Kilgore Trout é o alter ego de Kurt Vonnegut e personagem que, no romance Café da manhã dos campeões, escreve livros destinados ao público alienígena.  

Na Wikipédia também é possível descobrir que o “Lótus de Vixnu se chama Padma. É o símbolo da pureza e representa a Verdade por trás da ilusão”.

Logo, temos um cientista tupiniquim bon vivant que trabalha no Sudão; uma guerrilha cujo nome homenageia um personagem de um romancista cultuado; um futuro em que as máquinas, dotadas de inteligência artificial, são tão comuns quanto telefones celulares; um governo dividido em nove áreas de abrangência; e uma jornalista que fará de tudo para obter informações em primeira mão (fala sério, quem ainda precisa disso?).

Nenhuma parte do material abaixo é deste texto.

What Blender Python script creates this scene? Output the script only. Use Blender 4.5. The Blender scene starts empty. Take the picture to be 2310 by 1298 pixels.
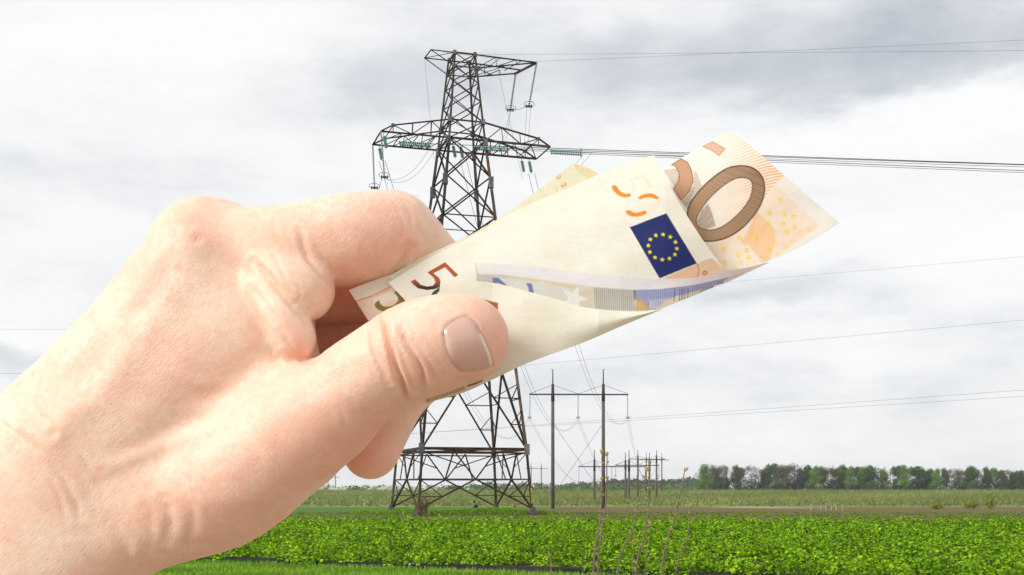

Finalizando: incríveis, os desenhos impressionam do começo ao fim, ao contrário do roteiro/argumento, que muitas vezes se aproxima do pastiche, fracassando ao tentar narrar um tipo de apocalipse das máquinas. Fracassa por não conseguir escapar nem reinventar os clichês do gênero. Contenta-se em desfilar mais uma historinha sobre o dia em que as máquinas assumiram o controle de tudo.

Nenhum personagem tem força, e a tentativa de envolver o leitor na teia de relações globais com acontecimentos espalhados pelos quatro cantos do mundo é ineficaz. 

PS.: os últimos lançamentos nacionais do selo de quadrinhos da Cia. das Letras estão de fazer vergonha (ver Guadalupe e A máquina de Goldberg).